Stored data
<<<<
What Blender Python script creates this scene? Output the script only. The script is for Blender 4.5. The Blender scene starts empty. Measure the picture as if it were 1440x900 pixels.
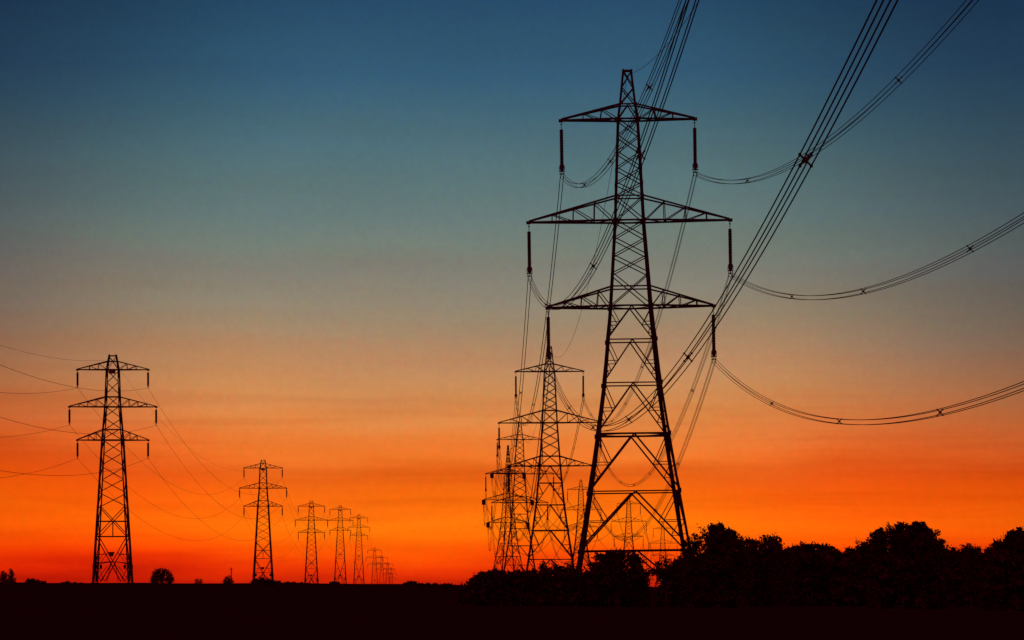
import bpy, math, random
import numpy as np
from mathutils import Vector, Matrix

scene = bpy.context.scene
COL = scene.collection
R = math.radians

# ------------------------------------------------------------------ camera
EYE = 1.8
cam_data = bpy.data.cameras.new('camera')
cam_data.sensor_width = 36.0
cam_data.lens = 36.0 * 4600 / 1440            # 115 mm telephoto
cam_data.shift_y = (822 - 450) / 1440         # lens shifted up, camera level
cam_data.clip_start = 0.5
cam_data.clip_end = 60000
cam = bpy.data.objects.new('camera', cam_data)
COL.objects.link(cam)
cam.location = (0, 0, EYE)
cam.rotation_euler = (R(90), 0, 0)
scene.camera = cam
F = 4600.0
HOR = 822.0


def s2l(c):
    out = []
    for v in c:
        v = v / 255.0
        out.append(v / 12.92 if v <= 0.04045 else ((v + 0.055) / 1.055) ** 2.4)
    return out


# ------------------------------------------------------------------ sky
world = bpy.data.worlds.new('World')
scene.world = world
world.use_nodes = True
nt = world.node_tree
nt.nodes.clear()


def N(tree, kind, **kw):
    n = tree.nodes.new(kind)
    for k, v in kw.items():
        setattr(n, k, v)
    return n


def M(tree, op, a, b=None, c=None, clamp=False):
    n = N(tree, 'ShaderNodeMath', operation=op, use_clamp=clamp)
    for i, v in enumerate((a, b, c)):
        if v is None:
            continue
        if isinstance(v, (int, float)):
            n.inputs[i].default_value = v
        else:
            tree.links.new(v, n.inputs[i])
    return n.outputs[0]


def MAP(tree, v, a, b, c, d, smooth=True):
    n = N(tree, 'ShaderNodeMapRange')
    n.interpolation_type = 'SMOOTHSTEP' if smooth else 'LINEAR'
    tree.links.new(v, n.inputs['Value'])
    for i, x in zip((1, 2, 3, 4), (a, b, c, d)):
        n.inputs[i].default_value = x
    return n.outputs[0]


def MIX(tree, fac, a, b, blend='MIX'):
    n = N(tree, 'ShaderNodeMix', data_type='RGBA', blend_type=blend)
    ins = [n.inputs[0], n.inputs[6], n.inputs[7]]
    for s, v in zip(ins, (fac, a, b)):
        if isinstance(v, (int, float)):
            s.default_value = v
        elif isinstance(v, (tuple, list)):
            s.default_value = (*v[:3], 1)
        else:
            tree.links.new(v, s)
    return n.outputs[2]


tc = N(nt, 'ShaderNodeTexCoord')
sep = N(nt, 'ShaderNodeSeparateXYZ')
nt.links.new(tc.outputs['Generated'], sep.inputs[0])
dx, dy, dz = sep.outputs
hl = M(nt, 'SQRT', M(nt, 'ADD', M(nt, 'ADD', M(nt, 'MULTIPLY', dx, dx), M(nt, 'MULTIPLY', dy, dy)), 1e-6))
tan_el = M(nt, 'DIVIDE', dz, hl)                 # tangent of the elevation
azi = M(nt, 'DIVIDE', dx, hl)                    # sine of the bearing from north
# thin bands of dusk cloud: noise stretched along the horizon
comb = N(nt, 'ShaderNodeCombineXYZ')
nt.links.new(M(nt, 'MULTIPLY', azi, 7.0), comb.inputs[0])
nt.links.new(M(nt, 'MULTIPLY', tan_el, 75.0), comb.inputs[1])
nt.links.new(M(nt, 'DIVIDE', dy, hl), comb.inputs[2])
band = N(nt, 'ShaderNodeTexNoise')
band.inputs['Scale'].default_value = 1.0
band.inputs['Detail'].default_value = 4.0
band.inputs['Roughness'].default_value = 0.55
nt.links.new(comb.outputs[0], band.inputs['Vector'])
band_c = M(nt, 'SUBTRACT', band.outputs[0], 0.5)
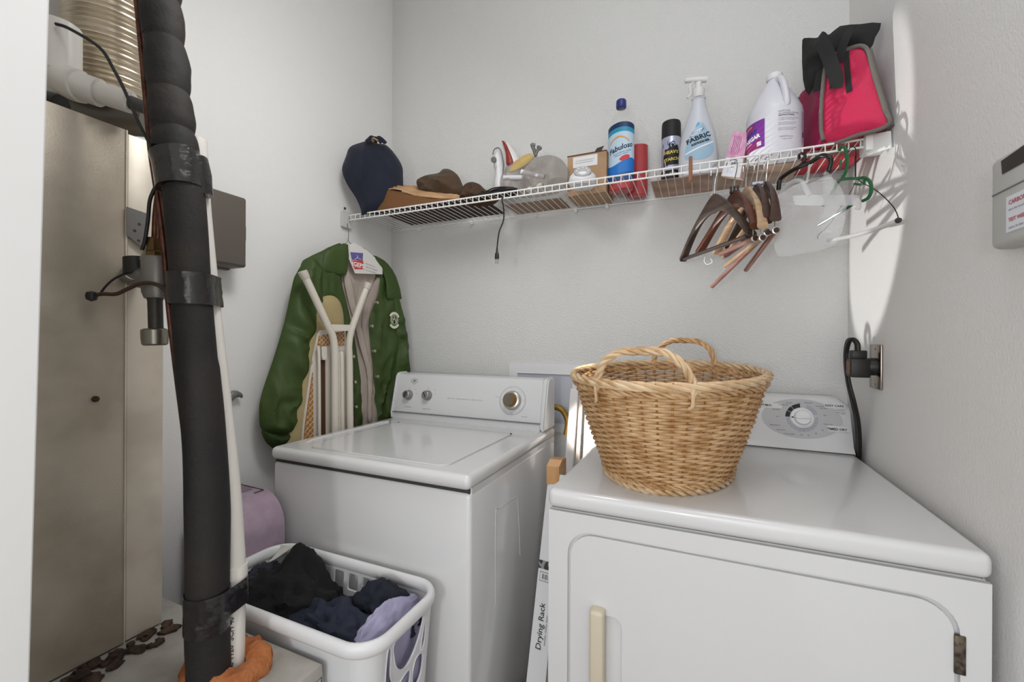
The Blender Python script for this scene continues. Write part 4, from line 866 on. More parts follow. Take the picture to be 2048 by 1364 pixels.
# ------------------------------------------------------------------ jacket on a paper covered hanger
PJ = Plane((-1.822, -.78), (-1.735, -.02))
JG = mat('green_nylon', '36491a', .6, bump=(240, .0003)); LIN = mat('cream_lining', 'a99d93', .7, bump=(200, .0004))
jk = thing('jacket', 'dark green snap-front nylon coach jacket with pale lining hanging in the corner', 'jacket', PJ.at(700, 500))
def cloth(name, pts, m, th, off=0, wr=.012, wf=7, seed=1, st=(2.2, .6), edge=.03, step=.0105, n=3, parent=jk, pl=None, extra=None):
    bm = NB(); pillow(bm, pts, pl or PJ, th, step, edge, wr, wf, seed, st, off, 0, n, extra=extra); return link(name, bm, m, parent)
cloth('lining', [(684, 505), (700, 512), (740, 528), (762, 545), (762, 600), (765, 760), (768, 905), (700, 905), (690, 760), (672, 640)], LIN, .006, .002, .010, 9, 2)
cloth('left_body', [(684, 491), (660, 493), (642, 502), (615, 515), (600, 529), (598, 580), (600, 700), (596, 905), (716, 905), (723, 850), (722, 780), (714, 720), (704, 660), (690, 600), (681, 557)], JG, .022, .006, .016, 8, 3, (1.7, .9), .02)
cloth('left_sleeve', [(618, 514), (600, 529), (588, 548), (581, 566), (565, 641), (542, 718), (519, 786), (514, 825), (521, 862), (560, 872), (590, 850), (603, 790), (614, 737), (628, 680), (642, 600), (640, 540)], JG, .042, .014, .024, 9, 5, (1.2, .9), .026, .009)
cloth('left_cuff', [(521, 858), (523, 876), (534, 890), (548, 896), (575, 884), (588, 868), (590, 850), (560, 862)], mat('green_knit', '26370f', .8, bump=(500, .001)), .040, .014, .010, 26, 6, (3, .6), .03, .009)
cloth('right_body', [(735, 512), (758, 524), (781, 553), (790, 600), (796, 700), (798, 905), (742, 905), (744, 840), (742, 760), (735, 700), (730, 650), (738, 610), (750, 580), (746, 540)], JG, .020, .006, .017, 8, 8, (1.7, .8), .02)
cloth('right_sleeve', [(770, 535), (781, 553), (793, 595), (804, 640), (811, 690), (814, 740), (806, 760), (798, 800), (788, 800), (784, 740), (784, 680), (778, 620), (768, 570)], JG, .030, .016, .018, 10, 9, (1.3, 1), .02)
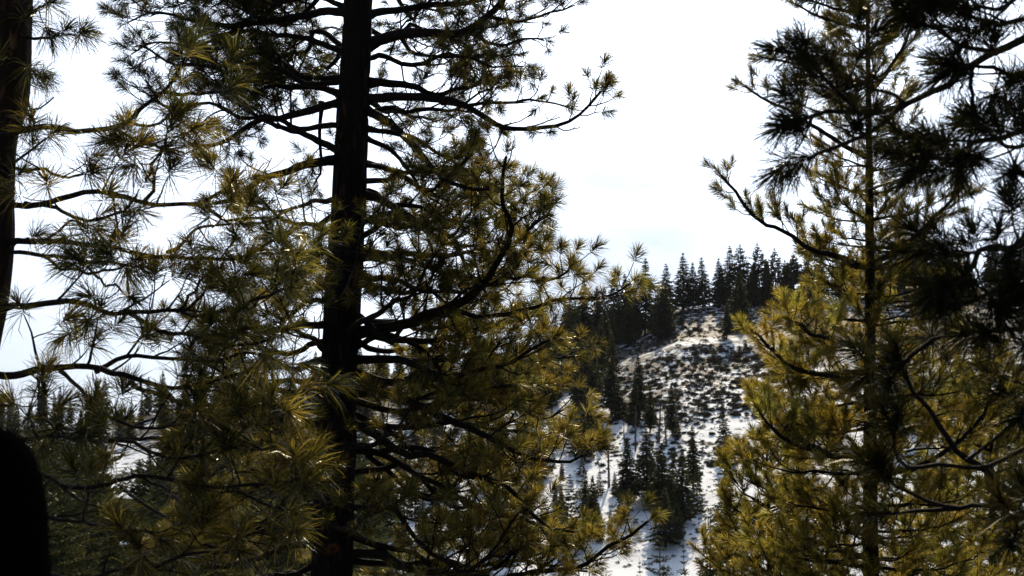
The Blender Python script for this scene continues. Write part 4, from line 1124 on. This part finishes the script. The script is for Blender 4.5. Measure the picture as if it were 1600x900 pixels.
# ================================================================== 7. shrubs on the snow
def shrub_geo(seed, n):
    r = np.random.default_rng(seed)
    V, C = [], []
    for i in range(n):
        a = r.random() * 6.28
        el = math.asin(r.random() ** 0.7)
        rad = r.uniform(0.55, 1.0)
        d = np.array([math.cos(a) * math.cos(el), math.sin(a) * math.cos(el), math.sin(el) * 0.72])
        p = d * rad * 0.5
        sz = r.uniform(0.10, 0.24)
        x = unit(d + r.normal(0, 0.5, 3)) * sz
        y = unit(np.cross(x, r.standard_normal(3))) * sz * 0.38
        V += [p - x - y, p - x + y, p + x * 0.8]
        C += [0.4 + r.normal(0, 0.2)] * 3
    return np.array(V), np.clip(C, 0, 1)
SHRUBS = []
for s in range(6):
    v, c = shrub_geo(200 + s, 110)
    me = mk_mesh('shrub', v, tris=np.arange(len(v)).reshape(-1, 3), attr=np.clip(c + (0.35 if s == 5 else 0), 0, 1))
    me.materials.append(SHRUB)
    SHRUBS.append((me, v, c))
def build_shrubs():
    r = random.Random(5)
    cand = []
    while len(cand) < 12000:
        px = r.uniform(930, 1640)
        py = 466 + (730 - 466) * r.random() ** 1.2
        g = ground_at(px, py)
        d = 0.6 * vnoise(np.array(g[0] / 19 + 5), np.array(g[1] / 26)) + 0.4 * vnoise(np.array(g[0] / 6 + 5), np.array(g[1] / 8))
        if r.random() > smooth(0.36, 0.62, d) * 1.0 + 0.10 + 0.5 * math.exp(-((g[1] - 440) / 13) ** 2) + 0.35 * (g[1] > 452):
            continue
        if py > 660 and r.random() < 0.6:
            continue
        cand.append((g, 0.38 + 1.45 * r.random() ** 2.2 + (0.9 if r.random() < 0.04 else 0)))
    for i in range(420):
        px, py = r.uniform(560, 1120), r.uniform(690, 890)
        cand.append((ground_at(px, py), r.uniform(0.4, 1.1)))
    open_view = lambda g: 935 < 800 + F * g[0] / g[1] * 0.99 < 1165       # the gap between the pines
    cand.sort(key=lambda t: -t[1] / t[0][1] - (10 if open_view(t[0]) else 0))
    V, C = [], []
    for i, (g, s) in enumerate(cand):
        if i < 300:
            o = bpy.data.objects.new('shrub', SHRUBS[r.randrange(6)][0])
            COL.objects.link(o)
            o.location = g - np.array([0, 0, 0.08])
            o.rotation_euler = (0, 0, r.uniform(0, 6.28))
            o.scale = (s * r.uniform(0.85, 1.3), s * r.uniform(0.85, 1.3), s * r.uniform(0.8, 1.15))
            o['label'], o['category'] = 'low dark shrub poking out of the snow on the far slope', 'shrub'
            o['group'] = 'shrubs dotting the snowy slope'
        else:
            v, c = SHRUBS[r.randrange(6)][1:]
            k = np.sort(RNG.choice(110, 38, replace=False))
            idx = (k[:, None] * 3 + np.arange(3)).ravel()
            a = r.uniform(0, 6.28)
            R = np.array([[math.cos(a), -math.sin(a), 0], [math.sin(a), math.cos(a), 0], [0, 0, r.uniform(0.7, 1)]])
            V.append((v[idx] * 1.12 * [r.uniform(0.85, 1.3), r.uniform(0.85, 1.3), 1.1]) @ R.T * s + g)
            C.append(np.clip(c[idx] + r.gauss(0, 0.15), 0, 1))
    V = np.concatenate(V)
    link('brush', mk_mesh('brush', V, tris=np.arange(len(V)).reshape(-1, 3), attr=np.concatenate(C)), SHRUB, kind='stuff')
build_shrubs()

# ================================================================== 8. thin air
def build_haze():
    x, y0, y1, z0, z1 = 18500, -1200, 7600, -160, 120
    V = [(sx * x, yy, zz) for zz in (z0, z1) for yy in (y0, y1) for sx in (-1, 1)]
    Q = [(0, 2, 3, 1), (4, 5, 7, 6), (0, 1, 5, 4), (2, 6, 7, 3), (0, 4, 6, 2), (1, 3, 7, 5)]
    m, nt, out = material('thin_air')
    v = node(nt, 'ShaderNodeVolumePrincipled', {'Color': (0.86, 0.90, 1.0, 1), 'Density': HAZE, 'Anisotropy': 0.1})
    nt.links.new(v.outputs[0], out.inputs['Volume'])
    link('haze', mk_mesh('haze', V, quads=Q), m, kind='stuff')
HAZE = 0.000022
build_haze()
>>>>
Using the records above, copy every line that has the word "this" in it.

What Blender Python script creates this scene? Output the script only. The script is for Blender 4.5. The Blender scene starts empty. Measure the picture as if it were 1440x900 pixels.
The Blender Python script for this scene continues. Write part 4, from line 866 on. More parts follow. Take the picture to be 2048 by 1364 pixels.
The Blender Python script for this scene continues. Write part 4, from line 1124 on. This part finishes the script. The script is for Blender 4.5. Measure the picture as if it were 1600x900 pixels.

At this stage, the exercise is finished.